[Start Dataset records]
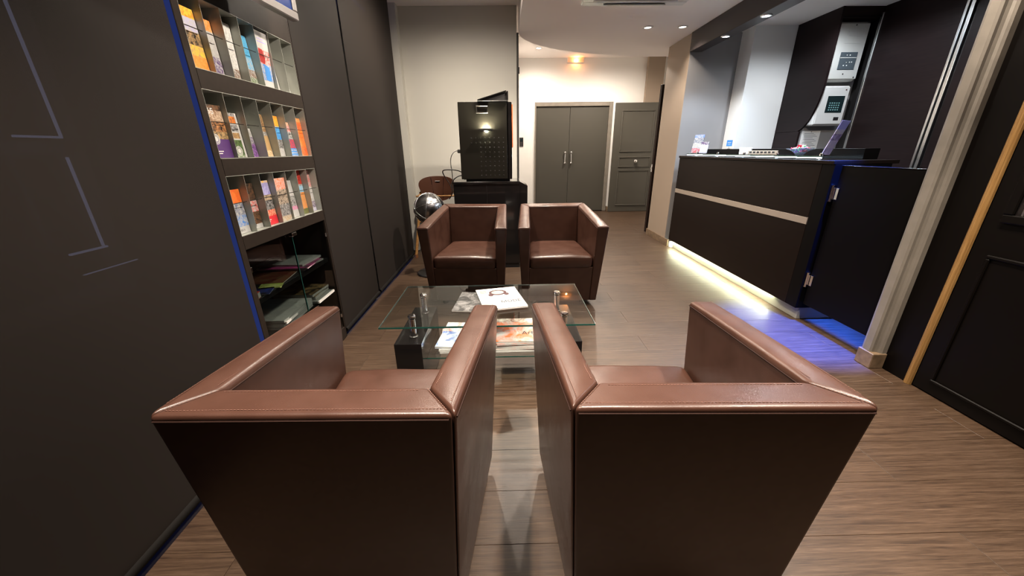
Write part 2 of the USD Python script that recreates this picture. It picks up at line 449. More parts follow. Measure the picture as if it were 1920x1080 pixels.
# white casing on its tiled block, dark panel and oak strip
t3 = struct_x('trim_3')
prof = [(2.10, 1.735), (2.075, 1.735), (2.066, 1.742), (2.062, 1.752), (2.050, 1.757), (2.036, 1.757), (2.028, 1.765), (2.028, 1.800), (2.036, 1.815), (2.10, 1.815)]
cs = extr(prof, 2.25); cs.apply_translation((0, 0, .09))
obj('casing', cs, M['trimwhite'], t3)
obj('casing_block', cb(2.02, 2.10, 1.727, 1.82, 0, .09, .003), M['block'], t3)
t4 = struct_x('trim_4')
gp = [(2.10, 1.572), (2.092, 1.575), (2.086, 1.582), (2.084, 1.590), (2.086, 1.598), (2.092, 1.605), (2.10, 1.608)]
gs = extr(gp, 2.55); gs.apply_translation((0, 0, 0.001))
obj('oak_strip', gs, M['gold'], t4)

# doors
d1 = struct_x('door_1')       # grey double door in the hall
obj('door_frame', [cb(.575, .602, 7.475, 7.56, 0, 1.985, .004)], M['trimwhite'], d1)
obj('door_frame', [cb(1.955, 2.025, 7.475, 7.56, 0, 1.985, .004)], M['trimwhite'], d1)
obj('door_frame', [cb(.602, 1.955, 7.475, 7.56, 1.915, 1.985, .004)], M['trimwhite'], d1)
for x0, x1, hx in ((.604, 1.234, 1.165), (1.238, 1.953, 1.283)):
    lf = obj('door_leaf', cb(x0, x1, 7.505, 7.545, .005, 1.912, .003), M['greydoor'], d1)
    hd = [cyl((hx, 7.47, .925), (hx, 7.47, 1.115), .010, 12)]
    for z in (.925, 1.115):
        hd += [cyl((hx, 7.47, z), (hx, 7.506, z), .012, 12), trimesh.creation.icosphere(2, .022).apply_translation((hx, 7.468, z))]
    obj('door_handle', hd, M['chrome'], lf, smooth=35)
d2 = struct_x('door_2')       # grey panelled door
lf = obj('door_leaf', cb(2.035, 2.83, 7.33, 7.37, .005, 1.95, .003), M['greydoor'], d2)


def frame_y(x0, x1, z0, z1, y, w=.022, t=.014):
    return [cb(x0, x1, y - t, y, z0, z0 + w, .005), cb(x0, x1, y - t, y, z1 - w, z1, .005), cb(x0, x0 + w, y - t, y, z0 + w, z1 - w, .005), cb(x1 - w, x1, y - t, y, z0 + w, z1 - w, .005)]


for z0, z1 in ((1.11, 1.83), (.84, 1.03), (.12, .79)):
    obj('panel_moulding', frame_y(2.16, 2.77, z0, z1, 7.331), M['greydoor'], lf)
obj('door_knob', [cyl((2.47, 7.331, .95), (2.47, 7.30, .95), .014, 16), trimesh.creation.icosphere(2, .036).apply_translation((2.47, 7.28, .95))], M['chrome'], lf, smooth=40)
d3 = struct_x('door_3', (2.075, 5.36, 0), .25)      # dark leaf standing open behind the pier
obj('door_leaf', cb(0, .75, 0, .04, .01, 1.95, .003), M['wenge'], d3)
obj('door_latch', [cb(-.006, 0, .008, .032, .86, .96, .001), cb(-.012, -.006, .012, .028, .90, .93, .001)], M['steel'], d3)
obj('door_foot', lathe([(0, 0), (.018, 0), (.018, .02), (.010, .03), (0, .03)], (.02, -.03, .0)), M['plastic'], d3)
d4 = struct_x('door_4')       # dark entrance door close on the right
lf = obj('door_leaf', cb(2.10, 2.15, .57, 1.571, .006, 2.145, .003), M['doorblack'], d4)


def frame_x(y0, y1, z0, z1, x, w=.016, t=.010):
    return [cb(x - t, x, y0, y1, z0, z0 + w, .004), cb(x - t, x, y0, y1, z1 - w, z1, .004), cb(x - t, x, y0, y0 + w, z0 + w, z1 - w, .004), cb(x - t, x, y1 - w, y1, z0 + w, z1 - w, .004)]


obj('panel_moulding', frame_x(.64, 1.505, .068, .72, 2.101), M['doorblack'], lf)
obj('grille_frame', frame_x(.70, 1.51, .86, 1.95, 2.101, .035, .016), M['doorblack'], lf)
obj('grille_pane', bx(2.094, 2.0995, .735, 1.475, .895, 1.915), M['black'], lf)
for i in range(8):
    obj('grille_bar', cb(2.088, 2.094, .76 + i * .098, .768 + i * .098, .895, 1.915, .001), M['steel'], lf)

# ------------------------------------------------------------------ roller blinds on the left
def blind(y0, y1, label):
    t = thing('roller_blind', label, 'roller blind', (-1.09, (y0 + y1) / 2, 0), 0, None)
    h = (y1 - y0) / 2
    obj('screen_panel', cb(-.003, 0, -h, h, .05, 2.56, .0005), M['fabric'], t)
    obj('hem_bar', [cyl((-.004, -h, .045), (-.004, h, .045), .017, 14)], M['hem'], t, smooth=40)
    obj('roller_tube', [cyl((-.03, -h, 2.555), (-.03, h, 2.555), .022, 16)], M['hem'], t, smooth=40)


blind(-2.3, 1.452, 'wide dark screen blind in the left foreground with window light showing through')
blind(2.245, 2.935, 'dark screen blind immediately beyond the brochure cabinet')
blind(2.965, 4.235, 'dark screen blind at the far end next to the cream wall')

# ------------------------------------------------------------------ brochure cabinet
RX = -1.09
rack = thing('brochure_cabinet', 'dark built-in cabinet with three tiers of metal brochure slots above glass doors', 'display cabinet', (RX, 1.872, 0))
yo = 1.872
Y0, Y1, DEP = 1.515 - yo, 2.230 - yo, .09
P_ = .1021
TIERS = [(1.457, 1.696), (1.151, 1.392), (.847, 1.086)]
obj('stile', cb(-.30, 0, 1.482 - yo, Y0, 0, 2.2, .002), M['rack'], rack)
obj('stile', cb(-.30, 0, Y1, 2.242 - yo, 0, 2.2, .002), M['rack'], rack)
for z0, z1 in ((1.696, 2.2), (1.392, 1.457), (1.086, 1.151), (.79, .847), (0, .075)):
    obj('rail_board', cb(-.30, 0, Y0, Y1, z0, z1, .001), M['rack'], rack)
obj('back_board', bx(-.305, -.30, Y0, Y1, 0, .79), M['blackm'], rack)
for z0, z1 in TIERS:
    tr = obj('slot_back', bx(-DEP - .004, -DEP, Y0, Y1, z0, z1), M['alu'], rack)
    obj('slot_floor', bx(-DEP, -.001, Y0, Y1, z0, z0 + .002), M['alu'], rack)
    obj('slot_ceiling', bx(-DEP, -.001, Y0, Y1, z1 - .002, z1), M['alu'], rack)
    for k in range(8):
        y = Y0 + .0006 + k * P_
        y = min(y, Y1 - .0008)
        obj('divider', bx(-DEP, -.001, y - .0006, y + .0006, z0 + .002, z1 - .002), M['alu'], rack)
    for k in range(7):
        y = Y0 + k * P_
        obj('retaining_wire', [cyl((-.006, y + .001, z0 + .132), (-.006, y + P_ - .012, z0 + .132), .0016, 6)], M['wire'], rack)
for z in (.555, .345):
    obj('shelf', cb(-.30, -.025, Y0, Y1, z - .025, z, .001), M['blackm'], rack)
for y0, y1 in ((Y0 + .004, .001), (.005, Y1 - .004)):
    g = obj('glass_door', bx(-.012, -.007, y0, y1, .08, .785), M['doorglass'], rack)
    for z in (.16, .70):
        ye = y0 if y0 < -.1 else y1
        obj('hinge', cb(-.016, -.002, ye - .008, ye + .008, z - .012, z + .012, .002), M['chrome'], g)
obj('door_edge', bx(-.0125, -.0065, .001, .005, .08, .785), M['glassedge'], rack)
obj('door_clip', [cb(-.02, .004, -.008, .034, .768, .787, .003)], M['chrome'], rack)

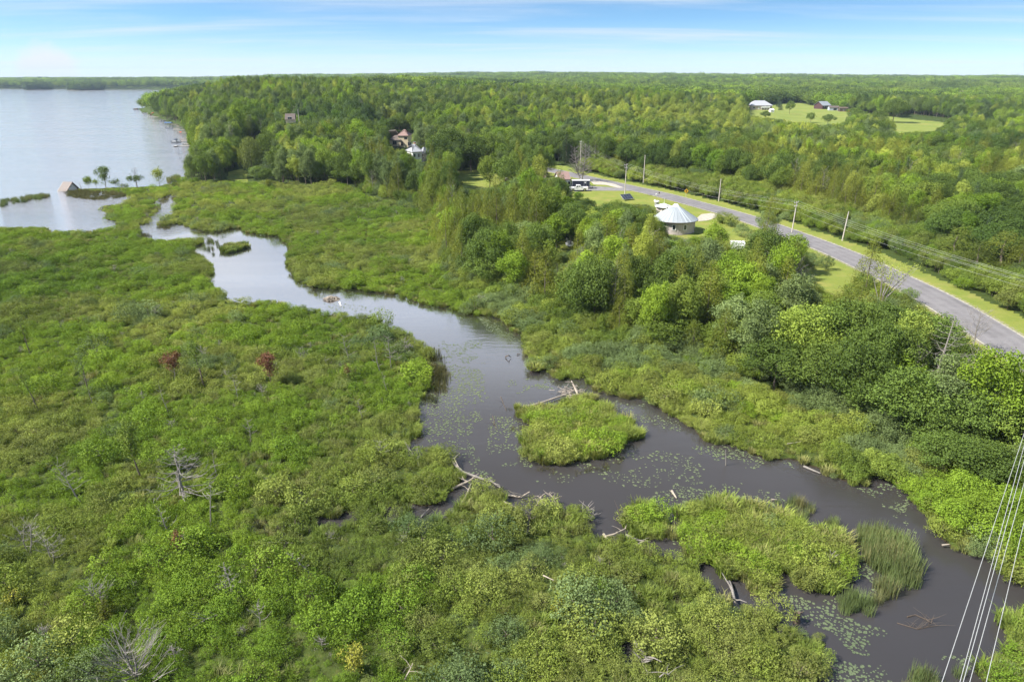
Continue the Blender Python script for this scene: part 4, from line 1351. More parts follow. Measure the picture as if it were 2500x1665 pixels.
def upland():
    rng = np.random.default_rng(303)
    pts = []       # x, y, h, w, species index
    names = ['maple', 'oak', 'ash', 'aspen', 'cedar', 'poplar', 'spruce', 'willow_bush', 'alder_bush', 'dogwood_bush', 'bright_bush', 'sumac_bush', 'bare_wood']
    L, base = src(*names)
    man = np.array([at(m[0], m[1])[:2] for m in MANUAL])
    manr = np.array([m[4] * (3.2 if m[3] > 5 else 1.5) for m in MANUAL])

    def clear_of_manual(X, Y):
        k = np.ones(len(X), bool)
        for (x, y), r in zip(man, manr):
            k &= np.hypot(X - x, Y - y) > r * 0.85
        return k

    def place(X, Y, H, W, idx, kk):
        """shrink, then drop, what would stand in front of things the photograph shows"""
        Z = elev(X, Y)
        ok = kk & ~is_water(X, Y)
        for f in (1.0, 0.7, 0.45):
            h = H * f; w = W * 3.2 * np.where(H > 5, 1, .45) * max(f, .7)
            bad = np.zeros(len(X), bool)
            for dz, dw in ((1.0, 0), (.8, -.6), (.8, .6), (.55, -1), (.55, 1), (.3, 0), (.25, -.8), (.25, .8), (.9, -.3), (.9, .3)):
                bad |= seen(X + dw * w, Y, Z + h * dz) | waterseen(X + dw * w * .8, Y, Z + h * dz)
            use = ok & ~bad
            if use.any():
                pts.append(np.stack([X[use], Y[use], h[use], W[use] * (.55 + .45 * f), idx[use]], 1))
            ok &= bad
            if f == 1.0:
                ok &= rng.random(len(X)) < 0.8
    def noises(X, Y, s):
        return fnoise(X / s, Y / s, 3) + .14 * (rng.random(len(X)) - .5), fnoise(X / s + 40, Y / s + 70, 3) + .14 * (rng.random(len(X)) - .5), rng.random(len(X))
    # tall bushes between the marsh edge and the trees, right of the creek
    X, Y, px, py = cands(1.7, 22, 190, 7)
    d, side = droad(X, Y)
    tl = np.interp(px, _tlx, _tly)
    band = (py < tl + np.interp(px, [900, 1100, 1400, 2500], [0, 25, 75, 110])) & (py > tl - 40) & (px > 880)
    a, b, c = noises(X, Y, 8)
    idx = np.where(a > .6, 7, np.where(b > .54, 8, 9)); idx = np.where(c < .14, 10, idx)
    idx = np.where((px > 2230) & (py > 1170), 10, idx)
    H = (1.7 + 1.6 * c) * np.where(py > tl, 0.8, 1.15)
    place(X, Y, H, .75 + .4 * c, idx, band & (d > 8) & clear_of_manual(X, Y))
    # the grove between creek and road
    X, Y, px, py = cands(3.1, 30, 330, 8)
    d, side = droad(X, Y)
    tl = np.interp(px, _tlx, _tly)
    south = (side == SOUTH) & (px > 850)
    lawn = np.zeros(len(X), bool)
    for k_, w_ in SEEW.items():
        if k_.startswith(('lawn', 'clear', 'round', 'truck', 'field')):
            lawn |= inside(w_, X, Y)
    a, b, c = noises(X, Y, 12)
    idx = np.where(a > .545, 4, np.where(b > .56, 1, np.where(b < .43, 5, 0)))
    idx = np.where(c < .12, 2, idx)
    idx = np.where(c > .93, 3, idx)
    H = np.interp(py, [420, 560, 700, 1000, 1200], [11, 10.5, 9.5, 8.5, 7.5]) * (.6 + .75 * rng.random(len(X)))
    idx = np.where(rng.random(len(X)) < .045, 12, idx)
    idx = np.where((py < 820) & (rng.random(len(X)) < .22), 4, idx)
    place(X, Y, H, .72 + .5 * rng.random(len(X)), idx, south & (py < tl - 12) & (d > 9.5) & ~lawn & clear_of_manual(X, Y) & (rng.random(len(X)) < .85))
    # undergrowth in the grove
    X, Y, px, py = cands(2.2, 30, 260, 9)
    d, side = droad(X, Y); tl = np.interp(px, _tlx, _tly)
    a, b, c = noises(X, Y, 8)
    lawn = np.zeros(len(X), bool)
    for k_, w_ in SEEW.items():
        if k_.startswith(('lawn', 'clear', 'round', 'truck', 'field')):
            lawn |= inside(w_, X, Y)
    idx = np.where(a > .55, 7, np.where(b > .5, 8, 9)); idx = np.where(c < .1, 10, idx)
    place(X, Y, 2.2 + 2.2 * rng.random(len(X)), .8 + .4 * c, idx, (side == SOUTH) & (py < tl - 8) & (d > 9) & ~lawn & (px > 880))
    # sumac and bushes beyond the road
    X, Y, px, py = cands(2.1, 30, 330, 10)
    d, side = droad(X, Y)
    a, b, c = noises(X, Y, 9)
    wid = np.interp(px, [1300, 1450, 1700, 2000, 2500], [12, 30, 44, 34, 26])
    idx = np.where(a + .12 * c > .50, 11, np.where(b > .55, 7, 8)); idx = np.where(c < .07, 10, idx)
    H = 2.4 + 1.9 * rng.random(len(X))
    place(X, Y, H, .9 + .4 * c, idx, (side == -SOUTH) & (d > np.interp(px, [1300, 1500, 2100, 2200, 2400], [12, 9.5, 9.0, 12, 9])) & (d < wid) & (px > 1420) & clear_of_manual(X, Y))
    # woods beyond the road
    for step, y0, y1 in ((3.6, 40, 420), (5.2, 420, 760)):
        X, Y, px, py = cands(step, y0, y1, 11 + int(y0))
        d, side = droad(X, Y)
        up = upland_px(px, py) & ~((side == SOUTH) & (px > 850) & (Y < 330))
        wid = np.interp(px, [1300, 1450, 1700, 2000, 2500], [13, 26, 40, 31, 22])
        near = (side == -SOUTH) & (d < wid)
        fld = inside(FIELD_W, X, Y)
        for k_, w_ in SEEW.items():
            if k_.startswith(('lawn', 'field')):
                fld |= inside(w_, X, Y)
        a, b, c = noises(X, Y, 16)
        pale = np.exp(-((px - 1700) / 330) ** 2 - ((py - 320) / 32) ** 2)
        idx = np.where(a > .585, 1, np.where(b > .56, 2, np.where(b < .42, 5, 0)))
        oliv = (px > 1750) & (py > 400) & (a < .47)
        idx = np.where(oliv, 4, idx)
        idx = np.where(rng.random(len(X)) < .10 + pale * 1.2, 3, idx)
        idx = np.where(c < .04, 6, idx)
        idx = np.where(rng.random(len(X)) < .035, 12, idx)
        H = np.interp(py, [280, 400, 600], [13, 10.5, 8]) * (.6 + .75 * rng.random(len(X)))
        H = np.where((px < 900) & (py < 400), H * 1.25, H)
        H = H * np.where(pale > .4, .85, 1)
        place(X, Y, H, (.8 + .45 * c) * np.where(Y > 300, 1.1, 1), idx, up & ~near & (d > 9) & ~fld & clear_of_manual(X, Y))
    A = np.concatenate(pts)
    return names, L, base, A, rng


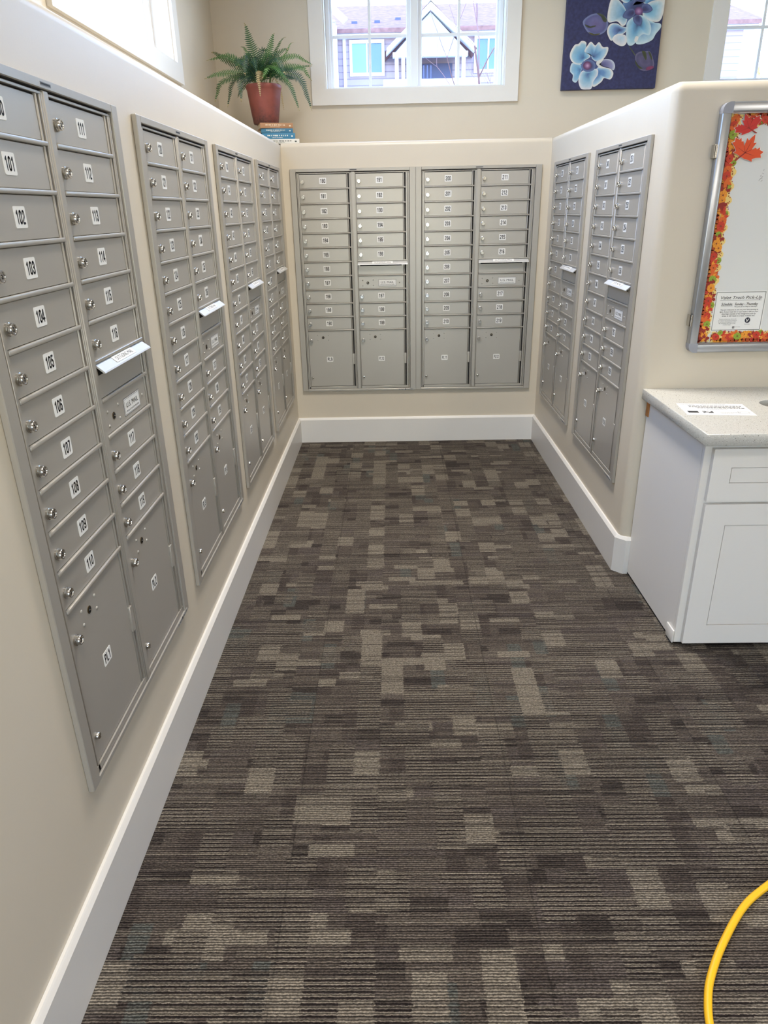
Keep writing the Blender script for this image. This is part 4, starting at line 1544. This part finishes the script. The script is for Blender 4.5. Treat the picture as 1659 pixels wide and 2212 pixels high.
[End Dataset records]
Your task – Word for word, give again the lines from the first entry to the line with "obj('oak_strip', gs, M['gold'], t4)", inclusive. Exclude the pictures.

Final answer –
Write part 2 of the USD Python script that recreates this picture. It picks up at line 449. More parts follow. Measure the picture as if it were 1920x1080 pixels.
# white casing on its tiled block, dark panel and oak strip
t3 = struct_x('trim_3')
prof = [(2.10, 1.735), (2.075, 1.735), (2.066, 1.742), (2.062, 1.752), (2.050, 1.757), (2.036, 1.757), (2.028, 1.765), (2.028, 1.800), (2.036, 1.815), (2.10, 1.815)]
cs = extr(prof, 2.25); cs.apply_translation((0, 0, .09))
obj('casing', cs, M['trimwhite'], t3)
obj('casing_block', cb(2.02, 2.10, 1.727, 1.82, 0, .09, .003), M['block'], t3)
t4 = struct_x('trim_4')
gp = [(2.10, 1.572), (2.092, 1.575), (2.086, 1.582), (2.084, 1.590), (2.086, 1.598), (2.092, 1.605), (2.10, 1.608)]
gs = extr(gp, 2.55); gs.apply_translation((0, 0, 0.001))
obj('oak_strip', gs, M['gold'], t4)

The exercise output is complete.